Tra le emergenze che il settore sta affrontando, il blocco delle esportazioni imposto da Bruxelles alle 468 aziende suinicole regolarmente certificate indenni dalla peste suina che presentano elevati standard di bio sicurezza. Il presidente Bagedda oltre a sottolineare che il blocco andrebbe circoscritto esclusivamente alle zone in cui si sviluppano i focolai senza farne pagare le conseguenze a tutto il sistema suinicolo sardo, solleva qualche perplessità di strumentalizzazione.

“Un animale normalmente pagato 300 euro, se affetto da peste suina – fa notare il vicepresidente dell’A.N.G.A nazioanle – per essere smaltito comporterà un costo pari a 500 euro. Qualcosa non quadra. Ci potrebbe dunque essere sottesa una speculazione. Il settore suinicolo dovrebbe crearsi un circuito interno e chiudere la filiera  per arrivare ad una Dop o ad un Igp per i salumi. La razza suinicola sarda è una delle più pregiate”.
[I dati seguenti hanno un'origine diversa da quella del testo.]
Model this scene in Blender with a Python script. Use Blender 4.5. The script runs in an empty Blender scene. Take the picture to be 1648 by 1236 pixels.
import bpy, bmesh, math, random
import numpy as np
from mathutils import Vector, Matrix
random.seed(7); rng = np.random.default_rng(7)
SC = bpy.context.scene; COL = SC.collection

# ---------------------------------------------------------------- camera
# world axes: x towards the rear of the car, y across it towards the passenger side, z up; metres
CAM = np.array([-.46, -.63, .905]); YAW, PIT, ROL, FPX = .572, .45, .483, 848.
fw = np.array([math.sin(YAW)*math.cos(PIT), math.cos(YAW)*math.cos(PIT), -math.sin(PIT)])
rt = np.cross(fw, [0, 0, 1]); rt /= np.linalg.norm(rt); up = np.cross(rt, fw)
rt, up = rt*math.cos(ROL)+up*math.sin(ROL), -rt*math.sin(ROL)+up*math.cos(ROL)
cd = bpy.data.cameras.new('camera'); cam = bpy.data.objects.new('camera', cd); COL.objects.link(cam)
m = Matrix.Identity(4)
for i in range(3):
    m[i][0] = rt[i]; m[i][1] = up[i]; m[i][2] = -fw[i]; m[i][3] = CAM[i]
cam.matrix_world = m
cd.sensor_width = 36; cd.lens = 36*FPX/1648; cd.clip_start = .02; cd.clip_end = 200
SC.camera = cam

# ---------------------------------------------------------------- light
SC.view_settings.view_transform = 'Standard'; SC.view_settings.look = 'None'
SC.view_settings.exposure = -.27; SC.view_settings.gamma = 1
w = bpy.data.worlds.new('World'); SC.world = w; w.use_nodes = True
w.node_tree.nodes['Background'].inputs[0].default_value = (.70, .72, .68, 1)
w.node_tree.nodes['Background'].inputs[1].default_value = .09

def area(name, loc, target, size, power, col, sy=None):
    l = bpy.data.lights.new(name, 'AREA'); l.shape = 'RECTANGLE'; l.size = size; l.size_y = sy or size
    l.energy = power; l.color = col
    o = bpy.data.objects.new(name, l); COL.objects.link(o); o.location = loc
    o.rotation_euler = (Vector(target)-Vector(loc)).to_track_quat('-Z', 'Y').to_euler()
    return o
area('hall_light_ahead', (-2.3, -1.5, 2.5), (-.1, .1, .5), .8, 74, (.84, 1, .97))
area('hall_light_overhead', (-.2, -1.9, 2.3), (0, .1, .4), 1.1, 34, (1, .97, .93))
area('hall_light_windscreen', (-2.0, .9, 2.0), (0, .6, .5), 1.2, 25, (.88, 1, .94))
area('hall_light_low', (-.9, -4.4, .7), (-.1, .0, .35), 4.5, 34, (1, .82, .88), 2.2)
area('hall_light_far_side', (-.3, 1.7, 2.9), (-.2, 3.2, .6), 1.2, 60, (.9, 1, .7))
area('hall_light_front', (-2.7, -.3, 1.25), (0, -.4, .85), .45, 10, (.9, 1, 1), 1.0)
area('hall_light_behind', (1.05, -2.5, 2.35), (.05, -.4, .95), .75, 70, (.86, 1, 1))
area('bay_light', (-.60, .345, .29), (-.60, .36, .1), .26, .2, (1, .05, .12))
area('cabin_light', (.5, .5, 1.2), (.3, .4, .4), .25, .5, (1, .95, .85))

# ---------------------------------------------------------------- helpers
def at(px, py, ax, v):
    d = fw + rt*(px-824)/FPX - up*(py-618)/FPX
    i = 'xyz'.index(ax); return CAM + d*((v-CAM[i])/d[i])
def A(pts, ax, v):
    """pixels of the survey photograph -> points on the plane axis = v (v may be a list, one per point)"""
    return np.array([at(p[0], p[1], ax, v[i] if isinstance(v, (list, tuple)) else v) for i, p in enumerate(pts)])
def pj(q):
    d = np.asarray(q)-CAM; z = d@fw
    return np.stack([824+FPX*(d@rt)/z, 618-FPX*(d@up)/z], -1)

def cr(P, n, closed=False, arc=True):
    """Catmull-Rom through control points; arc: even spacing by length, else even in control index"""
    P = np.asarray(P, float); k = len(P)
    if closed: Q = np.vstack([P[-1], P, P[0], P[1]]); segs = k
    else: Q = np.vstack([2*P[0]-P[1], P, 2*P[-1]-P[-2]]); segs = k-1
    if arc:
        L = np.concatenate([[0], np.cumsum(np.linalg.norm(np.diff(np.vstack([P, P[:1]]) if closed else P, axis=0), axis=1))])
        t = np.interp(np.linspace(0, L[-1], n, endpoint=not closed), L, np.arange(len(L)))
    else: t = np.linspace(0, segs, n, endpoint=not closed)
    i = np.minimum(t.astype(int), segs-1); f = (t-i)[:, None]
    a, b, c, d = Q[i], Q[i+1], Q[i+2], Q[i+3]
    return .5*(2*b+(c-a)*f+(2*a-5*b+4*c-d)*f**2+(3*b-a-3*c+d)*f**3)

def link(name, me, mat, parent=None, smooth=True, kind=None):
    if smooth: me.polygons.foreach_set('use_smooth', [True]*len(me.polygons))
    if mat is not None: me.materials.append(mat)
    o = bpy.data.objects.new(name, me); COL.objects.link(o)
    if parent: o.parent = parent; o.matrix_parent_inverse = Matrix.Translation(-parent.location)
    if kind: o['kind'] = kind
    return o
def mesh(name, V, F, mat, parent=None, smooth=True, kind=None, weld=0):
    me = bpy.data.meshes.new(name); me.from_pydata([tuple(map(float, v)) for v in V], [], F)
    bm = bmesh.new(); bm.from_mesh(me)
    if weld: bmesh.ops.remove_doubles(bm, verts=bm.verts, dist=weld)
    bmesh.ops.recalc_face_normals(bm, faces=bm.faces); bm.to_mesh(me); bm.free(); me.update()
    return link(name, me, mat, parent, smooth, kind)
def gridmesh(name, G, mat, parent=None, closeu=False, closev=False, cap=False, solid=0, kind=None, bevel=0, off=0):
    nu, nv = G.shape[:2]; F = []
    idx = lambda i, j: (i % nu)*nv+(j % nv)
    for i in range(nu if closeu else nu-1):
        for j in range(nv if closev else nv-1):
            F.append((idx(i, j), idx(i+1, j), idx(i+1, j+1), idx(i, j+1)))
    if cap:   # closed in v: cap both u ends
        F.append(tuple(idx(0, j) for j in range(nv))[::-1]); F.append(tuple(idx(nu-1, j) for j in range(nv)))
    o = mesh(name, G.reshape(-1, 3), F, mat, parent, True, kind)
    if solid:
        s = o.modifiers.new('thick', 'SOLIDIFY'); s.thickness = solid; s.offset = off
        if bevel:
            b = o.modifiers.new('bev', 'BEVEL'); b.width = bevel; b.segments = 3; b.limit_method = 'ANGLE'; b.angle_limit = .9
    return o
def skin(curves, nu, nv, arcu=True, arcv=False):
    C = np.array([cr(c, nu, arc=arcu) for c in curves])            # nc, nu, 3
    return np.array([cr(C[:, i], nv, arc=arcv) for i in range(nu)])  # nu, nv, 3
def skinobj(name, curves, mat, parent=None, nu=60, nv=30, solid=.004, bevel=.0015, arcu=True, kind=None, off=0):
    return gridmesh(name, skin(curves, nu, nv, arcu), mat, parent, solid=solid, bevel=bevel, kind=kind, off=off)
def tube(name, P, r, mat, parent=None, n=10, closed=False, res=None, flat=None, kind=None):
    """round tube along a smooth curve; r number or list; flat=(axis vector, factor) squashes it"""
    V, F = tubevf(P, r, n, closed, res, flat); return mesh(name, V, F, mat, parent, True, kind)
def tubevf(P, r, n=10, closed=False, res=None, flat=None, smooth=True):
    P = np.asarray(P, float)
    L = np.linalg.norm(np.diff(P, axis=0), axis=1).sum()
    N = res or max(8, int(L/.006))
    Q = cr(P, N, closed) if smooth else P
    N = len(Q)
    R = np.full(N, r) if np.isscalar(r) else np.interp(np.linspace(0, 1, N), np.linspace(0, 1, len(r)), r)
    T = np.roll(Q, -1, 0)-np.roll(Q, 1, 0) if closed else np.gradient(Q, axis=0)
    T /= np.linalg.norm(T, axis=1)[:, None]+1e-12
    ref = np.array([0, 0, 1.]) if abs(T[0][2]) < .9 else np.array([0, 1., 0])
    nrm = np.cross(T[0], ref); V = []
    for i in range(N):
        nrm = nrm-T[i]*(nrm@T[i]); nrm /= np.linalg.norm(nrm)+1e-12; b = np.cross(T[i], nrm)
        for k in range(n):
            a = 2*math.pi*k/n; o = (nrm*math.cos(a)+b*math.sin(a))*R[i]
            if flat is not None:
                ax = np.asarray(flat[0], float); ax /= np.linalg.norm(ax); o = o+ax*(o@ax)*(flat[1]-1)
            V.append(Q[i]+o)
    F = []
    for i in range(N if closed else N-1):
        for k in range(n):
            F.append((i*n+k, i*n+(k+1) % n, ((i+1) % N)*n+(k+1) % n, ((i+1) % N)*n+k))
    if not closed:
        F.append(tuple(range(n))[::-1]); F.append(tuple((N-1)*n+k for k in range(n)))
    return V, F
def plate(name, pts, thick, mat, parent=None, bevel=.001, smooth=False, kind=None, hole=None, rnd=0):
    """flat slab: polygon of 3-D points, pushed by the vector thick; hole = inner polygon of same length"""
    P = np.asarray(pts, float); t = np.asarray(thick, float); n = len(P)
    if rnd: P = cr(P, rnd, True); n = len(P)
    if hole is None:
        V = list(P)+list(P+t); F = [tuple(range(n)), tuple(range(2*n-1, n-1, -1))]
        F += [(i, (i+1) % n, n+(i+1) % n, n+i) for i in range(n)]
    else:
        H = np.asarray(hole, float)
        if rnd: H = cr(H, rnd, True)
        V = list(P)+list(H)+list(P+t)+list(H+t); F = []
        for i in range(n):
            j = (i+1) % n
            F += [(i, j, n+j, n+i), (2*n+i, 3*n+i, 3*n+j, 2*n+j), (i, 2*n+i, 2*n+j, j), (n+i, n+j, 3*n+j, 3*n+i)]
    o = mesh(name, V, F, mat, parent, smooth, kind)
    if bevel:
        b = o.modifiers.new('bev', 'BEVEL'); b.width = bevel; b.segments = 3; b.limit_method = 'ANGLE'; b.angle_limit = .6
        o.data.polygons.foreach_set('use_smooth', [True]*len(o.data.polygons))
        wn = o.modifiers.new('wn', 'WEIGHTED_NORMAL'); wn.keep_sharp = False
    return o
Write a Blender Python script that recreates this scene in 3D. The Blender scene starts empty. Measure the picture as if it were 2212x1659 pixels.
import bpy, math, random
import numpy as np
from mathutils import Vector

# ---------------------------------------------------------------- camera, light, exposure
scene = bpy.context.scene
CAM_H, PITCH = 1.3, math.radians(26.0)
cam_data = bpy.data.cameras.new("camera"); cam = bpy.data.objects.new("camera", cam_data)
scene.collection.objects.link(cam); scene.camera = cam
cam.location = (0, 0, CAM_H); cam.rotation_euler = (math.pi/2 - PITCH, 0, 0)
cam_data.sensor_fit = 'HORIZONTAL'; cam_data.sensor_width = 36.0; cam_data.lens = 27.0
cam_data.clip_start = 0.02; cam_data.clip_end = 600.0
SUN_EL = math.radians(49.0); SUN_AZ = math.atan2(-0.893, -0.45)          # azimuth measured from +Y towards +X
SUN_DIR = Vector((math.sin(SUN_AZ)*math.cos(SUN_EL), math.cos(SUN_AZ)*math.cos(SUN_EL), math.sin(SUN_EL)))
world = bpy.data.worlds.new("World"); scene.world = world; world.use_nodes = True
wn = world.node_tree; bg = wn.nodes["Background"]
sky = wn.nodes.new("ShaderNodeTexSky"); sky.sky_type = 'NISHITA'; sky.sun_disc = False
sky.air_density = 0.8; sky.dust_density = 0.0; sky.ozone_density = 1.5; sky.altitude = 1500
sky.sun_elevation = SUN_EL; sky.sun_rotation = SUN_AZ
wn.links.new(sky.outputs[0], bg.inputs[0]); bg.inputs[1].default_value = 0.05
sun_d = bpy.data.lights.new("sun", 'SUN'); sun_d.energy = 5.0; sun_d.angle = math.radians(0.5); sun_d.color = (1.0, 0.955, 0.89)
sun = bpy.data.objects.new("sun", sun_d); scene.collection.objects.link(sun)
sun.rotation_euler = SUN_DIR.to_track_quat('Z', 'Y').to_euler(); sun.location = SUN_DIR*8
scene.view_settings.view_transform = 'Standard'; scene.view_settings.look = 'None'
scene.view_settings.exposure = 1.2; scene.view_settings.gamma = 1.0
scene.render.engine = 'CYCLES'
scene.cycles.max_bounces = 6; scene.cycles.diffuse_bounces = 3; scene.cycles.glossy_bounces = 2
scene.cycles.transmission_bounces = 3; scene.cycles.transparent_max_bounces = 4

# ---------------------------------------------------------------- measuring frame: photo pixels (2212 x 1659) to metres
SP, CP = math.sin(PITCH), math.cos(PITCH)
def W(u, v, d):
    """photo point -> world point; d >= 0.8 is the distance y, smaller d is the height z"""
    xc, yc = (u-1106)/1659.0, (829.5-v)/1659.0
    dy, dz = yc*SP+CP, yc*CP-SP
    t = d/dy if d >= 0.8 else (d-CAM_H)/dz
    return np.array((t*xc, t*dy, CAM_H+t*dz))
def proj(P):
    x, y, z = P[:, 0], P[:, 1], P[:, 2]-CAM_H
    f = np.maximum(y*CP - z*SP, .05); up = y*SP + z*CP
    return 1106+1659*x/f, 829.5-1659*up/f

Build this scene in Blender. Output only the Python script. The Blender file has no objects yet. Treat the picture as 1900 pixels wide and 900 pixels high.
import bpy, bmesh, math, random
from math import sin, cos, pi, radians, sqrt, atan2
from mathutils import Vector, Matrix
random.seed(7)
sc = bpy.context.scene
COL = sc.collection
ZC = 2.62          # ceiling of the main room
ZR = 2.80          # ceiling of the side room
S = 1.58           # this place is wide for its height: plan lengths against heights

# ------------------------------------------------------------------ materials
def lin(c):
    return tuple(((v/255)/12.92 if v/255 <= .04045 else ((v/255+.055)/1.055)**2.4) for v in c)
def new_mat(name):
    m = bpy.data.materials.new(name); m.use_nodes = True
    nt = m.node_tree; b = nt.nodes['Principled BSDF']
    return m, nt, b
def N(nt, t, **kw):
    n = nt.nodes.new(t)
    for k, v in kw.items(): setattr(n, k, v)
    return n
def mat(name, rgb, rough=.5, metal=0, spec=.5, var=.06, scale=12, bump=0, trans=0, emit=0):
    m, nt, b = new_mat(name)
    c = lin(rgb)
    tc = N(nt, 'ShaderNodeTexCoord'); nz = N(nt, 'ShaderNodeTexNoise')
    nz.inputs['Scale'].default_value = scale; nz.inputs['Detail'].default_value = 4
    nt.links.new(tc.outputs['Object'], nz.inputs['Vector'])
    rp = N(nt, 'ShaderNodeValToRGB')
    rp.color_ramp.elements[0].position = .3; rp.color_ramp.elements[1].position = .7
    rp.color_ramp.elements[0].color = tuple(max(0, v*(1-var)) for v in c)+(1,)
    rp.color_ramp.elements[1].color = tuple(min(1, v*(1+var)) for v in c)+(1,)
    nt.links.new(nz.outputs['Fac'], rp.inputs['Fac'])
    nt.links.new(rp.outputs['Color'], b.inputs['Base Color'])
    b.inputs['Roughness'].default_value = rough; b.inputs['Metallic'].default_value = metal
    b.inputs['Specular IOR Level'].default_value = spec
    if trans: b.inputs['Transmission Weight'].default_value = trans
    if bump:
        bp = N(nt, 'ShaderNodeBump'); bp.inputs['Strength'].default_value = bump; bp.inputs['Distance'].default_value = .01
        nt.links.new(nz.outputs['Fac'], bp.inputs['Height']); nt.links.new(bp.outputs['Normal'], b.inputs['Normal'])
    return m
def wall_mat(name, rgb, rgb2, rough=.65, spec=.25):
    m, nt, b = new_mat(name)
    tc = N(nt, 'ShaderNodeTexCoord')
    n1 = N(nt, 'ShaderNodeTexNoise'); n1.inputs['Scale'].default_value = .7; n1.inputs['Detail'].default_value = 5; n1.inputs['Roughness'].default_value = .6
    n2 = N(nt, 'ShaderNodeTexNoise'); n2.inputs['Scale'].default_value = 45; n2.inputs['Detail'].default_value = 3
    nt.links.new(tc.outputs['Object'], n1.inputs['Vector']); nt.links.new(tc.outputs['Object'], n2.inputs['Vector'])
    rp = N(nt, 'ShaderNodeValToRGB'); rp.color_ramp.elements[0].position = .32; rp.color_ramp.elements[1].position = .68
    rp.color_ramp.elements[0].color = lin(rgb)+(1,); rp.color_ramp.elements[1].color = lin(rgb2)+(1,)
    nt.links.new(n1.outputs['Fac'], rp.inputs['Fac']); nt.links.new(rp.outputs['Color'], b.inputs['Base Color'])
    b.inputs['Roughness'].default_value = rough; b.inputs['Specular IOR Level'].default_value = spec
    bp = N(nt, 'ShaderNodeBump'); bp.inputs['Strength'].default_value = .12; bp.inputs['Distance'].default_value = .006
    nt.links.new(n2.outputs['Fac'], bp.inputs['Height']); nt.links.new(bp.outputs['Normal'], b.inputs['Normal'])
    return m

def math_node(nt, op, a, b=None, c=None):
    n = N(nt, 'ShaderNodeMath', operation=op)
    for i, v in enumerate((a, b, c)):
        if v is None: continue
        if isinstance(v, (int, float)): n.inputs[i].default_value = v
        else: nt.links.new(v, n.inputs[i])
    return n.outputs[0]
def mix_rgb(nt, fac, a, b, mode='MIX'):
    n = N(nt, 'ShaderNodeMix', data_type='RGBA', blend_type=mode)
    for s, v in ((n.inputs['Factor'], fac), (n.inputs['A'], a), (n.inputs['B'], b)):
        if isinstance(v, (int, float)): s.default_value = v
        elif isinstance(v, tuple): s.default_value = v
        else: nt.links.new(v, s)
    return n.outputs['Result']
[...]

 Bagedda sottolinea che per dare nuova linfa al settore si dovrebbe interagire con il turismo. “In agricoltura ci scontriamo con un problema sociologico. L’isolamento – spiega il presidente – non facilita gli scambi culturali e commerciali. Sono a favore di tutto ciò che crea indotto e fa girare l’economia e sono convinto che non possiamo vivere solo dei proventi del turismo balneare, ora che la stagione  si sta sempre più riducendo. Disponiamo di un territorio poco popolato a fronte di un’elevata superficie. Sarebbe opportuno potenziare il turismo delle zone interne senza creare alcuna antitesi con quello delle coste nel pieno rispetto della sostenibilità e dell’ambiente. Occorrono strategie politiche, un incremento delle infrastrutture connesse ad una rete di turismo rurale. Questo garantirebbe un freno allo spopolamento e darebbe slancio all’occupazione con un fiorire di nuove attività e servizi collaterali. Continuo a confidare nell’ottimismo – conclude Ugo Bagedda – la mano invisibile che ti permette di afferrare il tuo obiettivo.”